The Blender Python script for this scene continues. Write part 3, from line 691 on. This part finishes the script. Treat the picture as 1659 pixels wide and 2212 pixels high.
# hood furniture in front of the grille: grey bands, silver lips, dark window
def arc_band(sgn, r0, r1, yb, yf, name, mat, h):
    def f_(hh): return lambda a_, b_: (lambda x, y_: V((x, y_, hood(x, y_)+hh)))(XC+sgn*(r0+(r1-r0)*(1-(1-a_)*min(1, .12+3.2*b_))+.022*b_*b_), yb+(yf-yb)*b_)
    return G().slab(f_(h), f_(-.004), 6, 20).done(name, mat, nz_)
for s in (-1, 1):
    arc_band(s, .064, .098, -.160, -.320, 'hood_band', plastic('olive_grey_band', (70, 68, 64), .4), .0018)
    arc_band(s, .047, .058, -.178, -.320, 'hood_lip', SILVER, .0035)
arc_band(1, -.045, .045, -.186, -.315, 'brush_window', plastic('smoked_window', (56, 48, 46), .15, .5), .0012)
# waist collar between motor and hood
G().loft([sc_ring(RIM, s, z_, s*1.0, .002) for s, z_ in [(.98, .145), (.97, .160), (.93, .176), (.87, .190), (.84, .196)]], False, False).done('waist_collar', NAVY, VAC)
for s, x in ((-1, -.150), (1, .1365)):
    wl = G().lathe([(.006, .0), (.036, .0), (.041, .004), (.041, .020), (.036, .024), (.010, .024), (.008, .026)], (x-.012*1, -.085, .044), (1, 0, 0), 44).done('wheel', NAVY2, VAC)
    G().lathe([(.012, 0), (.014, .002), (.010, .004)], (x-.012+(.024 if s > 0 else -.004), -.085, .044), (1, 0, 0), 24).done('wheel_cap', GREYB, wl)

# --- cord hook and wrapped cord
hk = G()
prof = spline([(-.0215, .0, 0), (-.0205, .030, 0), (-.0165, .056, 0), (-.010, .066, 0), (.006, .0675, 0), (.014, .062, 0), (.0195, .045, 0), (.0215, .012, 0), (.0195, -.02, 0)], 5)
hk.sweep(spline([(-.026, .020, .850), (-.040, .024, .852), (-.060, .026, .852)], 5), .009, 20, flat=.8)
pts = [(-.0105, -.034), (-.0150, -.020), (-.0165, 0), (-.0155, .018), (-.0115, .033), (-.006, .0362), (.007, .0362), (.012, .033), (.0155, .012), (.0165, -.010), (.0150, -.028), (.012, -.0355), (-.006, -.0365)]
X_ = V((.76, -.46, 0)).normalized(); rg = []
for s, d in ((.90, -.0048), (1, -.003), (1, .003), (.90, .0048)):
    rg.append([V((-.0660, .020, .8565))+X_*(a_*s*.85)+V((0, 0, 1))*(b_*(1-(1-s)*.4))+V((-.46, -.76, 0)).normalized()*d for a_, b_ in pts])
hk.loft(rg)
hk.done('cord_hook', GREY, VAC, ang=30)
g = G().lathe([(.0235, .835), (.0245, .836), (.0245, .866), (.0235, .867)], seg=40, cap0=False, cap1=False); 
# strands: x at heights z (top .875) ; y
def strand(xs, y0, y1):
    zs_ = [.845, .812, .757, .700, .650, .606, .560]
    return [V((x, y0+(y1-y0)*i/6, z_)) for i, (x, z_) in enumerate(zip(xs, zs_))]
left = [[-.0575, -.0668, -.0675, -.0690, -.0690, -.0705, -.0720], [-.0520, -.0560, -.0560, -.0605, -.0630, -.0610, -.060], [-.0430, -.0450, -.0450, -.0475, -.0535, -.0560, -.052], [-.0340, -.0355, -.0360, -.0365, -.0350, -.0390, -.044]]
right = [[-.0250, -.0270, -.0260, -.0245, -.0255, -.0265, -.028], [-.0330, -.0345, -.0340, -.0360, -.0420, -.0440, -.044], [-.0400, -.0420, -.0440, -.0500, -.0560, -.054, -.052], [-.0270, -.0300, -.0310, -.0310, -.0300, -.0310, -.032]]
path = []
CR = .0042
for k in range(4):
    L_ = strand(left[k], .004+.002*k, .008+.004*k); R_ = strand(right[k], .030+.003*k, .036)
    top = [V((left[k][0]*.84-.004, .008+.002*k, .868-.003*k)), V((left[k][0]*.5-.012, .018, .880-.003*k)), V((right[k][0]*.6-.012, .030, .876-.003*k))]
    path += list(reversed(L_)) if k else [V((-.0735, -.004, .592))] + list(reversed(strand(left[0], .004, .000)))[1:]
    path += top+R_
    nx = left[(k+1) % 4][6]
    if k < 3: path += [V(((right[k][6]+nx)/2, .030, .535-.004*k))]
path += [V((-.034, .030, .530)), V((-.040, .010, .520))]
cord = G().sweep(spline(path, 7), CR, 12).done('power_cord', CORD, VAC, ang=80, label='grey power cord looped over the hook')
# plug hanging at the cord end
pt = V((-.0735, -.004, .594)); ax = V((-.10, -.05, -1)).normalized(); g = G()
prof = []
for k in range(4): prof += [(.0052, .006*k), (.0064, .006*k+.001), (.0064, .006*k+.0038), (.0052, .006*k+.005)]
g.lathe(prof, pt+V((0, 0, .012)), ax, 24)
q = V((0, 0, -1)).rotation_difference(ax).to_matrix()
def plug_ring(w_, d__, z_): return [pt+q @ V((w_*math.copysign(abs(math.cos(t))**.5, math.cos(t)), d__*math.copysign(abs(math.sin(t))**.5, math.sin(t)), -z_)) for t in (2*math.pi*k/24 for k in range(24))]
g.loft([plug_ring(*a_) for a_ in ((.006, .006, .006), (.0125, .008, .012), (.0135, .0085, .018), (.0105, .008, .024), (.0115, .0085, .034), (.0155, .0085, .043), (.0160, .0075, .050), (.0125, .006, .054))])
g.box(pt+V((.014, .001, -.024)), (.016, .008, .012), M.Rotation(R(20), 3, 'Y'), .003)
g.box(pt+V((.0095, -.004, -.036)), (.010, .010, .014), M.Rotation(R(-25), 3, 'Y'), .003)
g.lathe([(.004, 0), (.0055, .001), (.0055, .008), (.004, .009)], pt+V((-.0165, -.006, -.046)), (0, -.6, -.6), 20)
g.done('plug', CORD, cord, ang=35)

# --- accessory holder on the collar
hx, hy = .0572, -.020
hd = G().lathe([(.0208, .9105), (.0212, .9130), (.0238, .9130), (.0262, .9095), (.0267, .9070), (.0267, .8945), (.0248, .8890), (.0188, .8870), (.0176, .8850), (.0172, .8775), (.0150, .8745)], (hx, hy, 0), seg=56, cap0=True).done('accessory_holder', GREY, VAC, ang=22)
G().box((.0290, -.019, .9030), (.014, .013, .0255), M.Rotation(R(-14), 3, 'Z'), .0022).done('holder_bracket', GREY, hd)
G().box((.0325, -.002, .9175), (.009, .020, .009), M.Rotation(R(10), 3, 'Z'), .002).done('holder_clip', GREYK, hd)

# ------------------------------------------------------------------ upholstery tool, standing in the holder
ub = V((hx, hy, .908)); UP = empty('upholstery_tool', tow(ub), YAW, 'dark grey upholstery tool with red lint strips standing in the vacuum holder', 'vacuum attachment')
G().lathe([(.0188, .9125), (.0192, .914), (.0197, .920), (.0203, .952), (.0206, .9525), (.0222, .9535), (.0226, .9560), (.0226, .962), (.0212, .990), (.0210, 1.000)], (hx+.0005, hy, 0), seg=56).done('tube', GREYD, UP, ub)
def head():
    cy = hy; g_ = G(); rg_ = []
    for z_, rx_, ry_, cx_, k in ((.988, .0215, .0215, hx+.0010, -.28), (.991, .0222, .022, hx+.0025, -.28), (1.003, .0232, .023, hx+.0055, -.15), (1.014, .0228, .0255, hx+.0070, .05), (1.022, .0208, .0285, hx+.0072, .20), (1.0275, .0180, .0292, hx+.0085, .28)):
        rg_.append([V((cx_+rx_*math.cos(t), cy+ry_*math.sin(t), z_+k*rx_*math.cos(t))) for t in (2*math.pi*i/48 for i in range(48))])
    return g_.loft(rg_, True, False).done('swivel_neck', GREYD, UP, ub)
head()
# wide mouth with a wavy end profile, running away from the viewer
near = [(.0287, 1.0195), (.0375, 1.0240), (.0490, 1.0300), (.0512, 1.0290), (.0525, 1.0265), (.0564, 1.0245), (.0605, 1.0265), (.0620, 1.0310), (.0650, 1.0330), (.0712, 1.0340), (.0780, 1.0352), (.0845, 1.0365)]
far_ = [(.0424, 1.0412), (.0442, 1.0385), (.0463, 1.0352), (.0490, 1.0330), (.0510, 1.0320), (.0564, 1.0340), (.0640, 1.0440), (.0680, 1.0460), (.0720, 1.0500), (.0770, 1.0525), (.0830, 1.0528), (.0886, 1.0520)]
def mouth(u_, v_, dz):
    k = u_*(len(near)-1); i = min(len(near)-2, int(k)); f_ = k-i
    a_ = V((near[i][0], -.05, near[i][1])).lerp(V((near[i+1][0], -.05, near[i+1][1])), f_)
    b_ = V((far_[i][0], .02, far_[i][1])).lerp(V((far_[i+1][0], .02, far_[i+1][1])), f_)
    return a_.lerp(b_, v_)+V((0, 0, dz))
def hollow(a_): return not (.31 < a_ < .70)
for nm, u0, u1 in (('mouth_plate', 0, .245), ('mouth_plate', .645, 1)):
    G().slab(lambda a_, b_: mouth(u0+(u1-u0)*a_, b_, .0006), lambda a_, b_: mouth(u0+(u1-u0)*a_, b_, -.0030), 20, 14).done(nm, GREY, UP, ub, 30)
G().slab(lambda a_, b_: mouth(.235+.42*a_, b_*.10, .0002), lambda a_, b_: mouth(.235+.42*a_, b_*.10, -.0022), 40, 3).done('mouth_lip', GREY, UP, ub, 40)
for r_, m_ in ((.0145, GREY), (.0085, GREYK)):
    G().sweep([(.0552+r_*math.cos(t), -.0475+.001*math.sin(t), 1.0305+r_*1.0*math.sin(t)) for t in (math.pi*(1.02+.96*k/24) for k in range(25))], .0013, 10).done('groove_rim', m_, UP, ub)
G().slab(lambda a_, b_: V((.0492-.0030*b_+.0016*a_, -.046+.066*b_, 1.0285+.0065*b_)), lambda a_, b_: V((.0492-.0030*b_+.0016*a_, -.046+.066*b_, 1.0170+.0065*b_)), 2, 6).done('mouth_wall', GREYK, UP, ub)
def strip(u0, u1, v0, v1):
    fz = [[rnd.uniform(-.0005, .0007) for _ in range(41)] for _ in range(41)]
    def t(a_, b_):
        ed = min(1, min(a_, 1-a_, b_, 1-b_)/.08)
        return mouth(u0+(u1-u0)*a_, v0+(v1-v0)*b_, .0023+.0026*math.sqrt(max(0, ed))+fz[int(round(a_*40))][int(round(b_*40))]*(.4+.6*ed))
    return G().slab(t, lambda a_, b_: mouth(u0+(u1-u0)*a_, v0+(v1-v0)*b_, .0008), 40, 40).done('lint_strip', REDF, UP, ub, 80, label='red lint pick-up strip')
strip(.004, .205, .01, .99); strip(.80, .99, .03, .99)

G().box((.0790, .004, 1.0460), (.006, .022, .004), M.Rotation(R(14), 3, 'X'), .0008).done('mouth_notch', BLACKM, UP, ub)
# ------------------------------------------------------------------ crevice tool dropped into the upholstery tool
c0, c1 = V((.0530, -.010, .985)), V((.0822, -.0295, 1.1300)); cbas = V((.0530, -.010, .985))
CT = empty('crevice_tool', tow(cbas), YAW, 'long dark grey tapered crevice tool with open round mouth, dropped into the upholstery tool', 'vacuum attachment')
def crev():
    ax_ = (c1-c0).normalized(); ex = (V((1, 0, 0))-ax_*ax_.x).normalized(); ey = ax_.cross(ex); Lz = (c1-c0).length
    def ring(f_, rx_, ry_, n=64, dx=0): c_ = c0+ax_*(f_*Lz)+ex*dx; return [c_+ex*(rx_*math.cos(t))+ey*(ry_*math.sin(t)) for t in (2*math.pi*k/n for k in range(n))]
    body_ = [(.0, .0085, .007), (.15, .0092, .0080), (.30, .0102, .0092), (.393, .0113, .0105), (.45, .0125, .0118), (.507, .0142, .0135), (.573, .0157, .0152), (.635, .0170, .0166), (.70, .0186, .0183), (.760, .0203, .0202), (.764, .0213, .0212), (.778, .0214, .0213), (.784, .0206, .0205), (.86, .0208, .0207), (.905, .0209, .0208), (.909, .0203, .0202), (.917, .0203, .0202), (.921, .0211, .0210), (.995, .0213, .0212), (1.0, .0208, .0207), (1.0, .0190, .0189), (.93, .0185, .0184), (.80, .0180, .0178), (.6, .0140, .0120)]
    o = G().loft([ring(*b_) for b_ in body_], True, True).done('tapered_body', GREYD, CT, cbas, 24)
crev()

☆ ☆ ☆

WHAT YOU ARE ASKED TO DO
Exactly repeat the lines running from the top of the listing to the line bearing "G().lathe([(.012, 0), (.014, .002), (.010, .004)], (x-.012+(.024", both of those lines included, and only them.

SOLUTION TO THIS EXERCISE
The Blender Python script for this scene continues. Write part 3, from line 691 on. This part finishes the script. Treat the picture as 1659 pixels wide and 2212 pixels high.
# hood furniture in front of the grille: grey bands, silver lips, dark window
def arc_band(sgn, r0, r1, yb, yf, name, mat, h):
    def f_(hh): return lambda a_, b_: (lambda x, y_: V((x, y_, hood(x, y_)+hh)))(XC+sgn*(r0+(r1-r0)*(1-(1-a_)*min(1, .12+3.2*b_))+.022*b_*b_), yb+(yf-yb)*b_)
    return G().slab(f_(h), f_(-.004), 6, 20).done(name, mat, nz_)
for s in (-1, 1):
    arc_band(s, .064, .098, -.160, -.320, 'hood_band', plastic('olive_grey_band', (70, 68, 64), .4), .0018)
    arc_band(s, .047, .058, -.178, -.320, 'hood_lip', SILVER, .0035)
arc_band(1, -.045, .045, -.186, -.315, 'brush_window', plastic('smoked_window', (56, 48, 46), .15, .5), .0012)
# waist collar between motor and hood
G().loft([sc_ring(RIM, s, z_, s*1.0, .002) for s, z_ in [(.98, .145), (.97, .160), (.93, .176), (.87, .190), (.84, .196)]], False, False).done('waist_collar', NAVY, VAC)
for s, x in ((-1, -.150), (1, .1365)):
    wl = G().lathe([(.006, .0), (.036, .0), (.041, .004), (.041, .020), (.036, .024), (.010, .024), (.008, .026)], (x-.012*1, -.085, .044), (1, 0, 0), 44).done('wheel', NAVY2, VAC)
    G().lathe([(.012, 0), (.014, .002), (.010, .004)], (x-.012+(.024 if s > 0 else -.004), -.085, .044), (1, 0, 0), 24).done('wheel_cap', GREYB, wl)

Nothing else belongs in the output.